There are only so many tales of possession that can be told reasonably well, the same type of progression of story-line that constantly gets remade, repackaged, re-animated and given life, can be seen to follow the same threads, all which lead to a final confrontation between good and evil, between ownership and freedom.
Becoming is a film that has all the best intentions of breaking out of that route often taken, but which in the end falls neatly into the oncoming path of the train being driven by the trope, helplessly tied up to the tracks, the trope at the head of the engine joyfully slicing through the possibilities, playing for time and emotional release as it does so.
For a film with a hardened and impressive cast, including the two leads of Toby Kebbell and Penelope Mitchell, the overriding factor of intimacy is not to be found, not love, but an embrace of what is happening to those that come into contact with Mr. Kebbell’s Alex Ferri. It is because of this lack of intimacy that reduces the impact of Toby Kebbell’s performance, one that sits in the right side of his interpretations utilised superbly as Koba in the second of The Planet of the Apes trilogy, and yet is not allowed to fulfil the actual fear to a greater degree in Becoming.
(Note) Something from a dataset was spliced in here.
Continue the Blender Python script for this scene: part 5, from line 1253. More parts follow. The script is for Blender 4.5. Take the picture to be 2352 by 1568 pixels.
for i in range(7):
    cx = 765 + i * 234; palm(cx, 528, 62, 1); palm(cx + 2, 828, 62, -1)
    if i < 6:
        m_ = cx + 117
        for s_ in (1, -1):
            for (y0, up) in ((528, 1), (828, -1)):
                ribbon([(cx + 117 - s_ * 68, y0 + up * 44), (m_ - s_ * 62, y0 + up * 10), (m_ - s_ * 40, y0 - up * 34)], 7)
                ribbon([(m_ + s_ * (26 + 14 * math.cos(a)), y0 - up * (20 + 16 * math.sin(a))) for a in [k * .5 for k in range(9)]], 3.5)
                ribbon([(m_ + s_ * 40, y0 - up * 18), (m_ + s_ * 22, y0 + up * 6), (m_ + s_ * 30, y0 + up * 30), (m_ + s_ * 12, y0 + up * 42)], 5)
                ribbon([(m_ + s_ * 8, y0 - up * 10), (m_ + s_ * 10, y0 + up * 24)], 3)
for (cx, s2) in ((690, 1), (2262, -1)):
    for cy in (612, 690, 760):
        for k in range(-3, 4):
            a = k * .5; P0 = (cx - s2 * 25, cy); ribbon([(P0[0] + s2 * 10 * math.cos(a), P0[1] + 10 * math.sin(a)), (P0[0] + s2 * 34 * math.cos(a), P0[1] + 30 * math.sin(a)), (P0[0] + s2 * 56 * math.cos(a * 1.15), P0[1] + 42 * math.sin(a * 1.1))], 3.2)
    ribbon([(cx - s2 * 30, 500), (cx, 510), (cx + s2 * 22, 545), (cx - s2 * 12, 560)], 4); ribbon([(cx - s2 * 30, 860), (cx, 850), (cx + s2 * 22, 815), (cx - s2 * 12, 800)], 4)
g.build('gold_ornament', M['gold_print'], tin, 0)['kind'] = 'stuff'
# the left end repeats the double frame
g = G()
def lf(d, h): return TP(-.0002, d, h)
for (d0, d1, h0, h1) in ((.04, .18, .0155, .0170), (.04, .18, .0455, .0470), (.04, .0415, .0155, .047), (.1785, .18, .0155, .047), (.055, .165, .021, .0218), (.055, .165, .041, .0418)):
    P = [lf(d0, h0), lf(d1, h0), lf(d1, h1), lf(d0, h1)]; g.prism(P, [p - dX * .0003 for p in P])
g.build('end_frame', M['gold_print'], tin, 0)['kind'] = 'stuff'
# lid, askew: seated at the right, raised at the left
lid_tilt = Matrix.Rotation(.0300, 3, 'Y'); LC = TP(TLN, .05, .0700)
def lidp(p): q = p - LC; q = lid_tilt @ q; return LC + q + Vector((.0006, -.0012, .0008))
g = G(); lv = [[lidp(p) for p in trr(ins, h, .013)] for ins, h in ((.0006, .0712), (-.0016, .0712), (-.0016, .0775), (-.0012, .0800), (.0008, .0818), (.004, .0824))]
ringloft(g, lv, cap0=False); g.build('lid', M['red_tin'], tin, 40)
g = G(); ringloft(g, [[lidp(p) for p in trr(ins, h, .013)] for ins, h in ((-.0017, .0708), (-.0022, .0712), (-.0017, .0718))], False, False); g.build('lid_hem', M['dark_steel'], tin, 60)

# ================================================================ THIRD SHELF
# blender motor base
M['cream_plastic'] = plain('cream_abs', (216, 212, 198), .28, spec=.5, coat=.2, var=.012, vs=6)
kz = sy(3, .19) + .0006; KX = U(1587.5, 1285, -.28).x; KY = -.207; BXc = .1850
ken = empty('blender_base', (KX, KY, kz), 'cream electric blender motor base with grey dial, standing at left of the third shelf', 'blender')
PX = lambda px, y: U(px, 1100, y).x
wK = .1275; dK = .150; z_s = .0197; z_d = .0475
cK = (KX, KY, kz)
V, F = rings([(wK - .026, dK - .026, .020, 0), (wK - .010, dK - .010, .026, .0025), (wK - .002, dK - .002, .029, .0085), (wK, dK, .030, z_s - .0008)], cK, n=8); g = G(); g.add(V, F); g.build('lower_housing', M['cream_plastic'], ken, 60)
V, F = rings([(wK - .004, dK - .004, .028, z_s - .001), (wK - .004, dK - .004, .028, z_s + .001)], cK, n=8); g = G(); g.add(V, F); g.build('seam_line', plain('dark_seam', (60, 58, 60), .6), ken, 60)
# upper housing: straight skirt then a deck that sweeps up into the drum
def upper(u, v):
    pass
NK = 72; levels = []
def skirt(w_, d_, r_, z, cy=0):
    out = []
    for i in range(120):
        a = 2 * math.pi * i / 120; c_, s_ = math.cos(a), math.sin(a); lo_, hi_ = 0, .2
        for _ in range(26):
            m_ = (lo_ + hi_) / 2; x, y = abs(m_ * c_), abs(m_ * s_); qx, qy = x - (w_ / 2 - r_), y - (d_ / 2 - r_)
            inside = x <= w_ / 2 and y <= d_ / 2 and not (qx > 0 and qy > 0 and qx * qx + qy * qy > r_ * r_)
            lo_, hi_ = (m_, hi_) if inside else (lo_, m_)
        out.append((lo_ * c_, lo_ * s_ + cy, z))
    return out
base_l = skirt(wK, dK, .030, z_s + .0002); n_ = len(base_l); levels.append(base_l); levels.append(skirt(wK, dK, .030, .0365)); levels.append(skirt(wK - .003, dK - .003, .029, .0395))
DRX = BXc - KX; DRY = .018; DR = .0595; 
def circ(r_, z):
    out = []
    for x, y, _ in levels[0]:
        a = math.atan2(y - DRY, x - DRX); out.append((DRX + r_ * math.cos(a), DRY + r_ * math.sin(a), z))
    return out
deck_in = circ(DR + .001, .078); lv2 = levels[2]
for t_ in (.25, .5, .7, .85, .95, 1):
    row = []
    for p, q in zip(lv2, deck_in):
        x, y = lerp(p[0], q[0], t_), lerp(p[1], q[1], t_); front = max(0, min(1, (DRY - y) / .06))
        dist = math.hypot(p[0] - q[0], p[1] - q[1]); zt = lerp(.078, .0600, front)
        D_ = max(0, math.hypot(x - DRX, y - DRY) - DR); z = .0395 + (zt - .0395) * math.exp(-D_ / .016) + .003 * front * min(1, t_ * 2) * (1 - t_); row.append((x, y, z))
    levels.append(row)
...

It is perhaps that the film descends into the tell too soon, there is no great mystery in what has laid down, no sense of the enigmatic or devilish detail, instead what is offered to the viewer is a sense of distilled terror, the unknown anger in which owes more to the likes of Cape Fear than it does Fallen.
A film which could have been bigger than it ultimately developed into, Becoming flatters, but in the end is only fitting on the surface.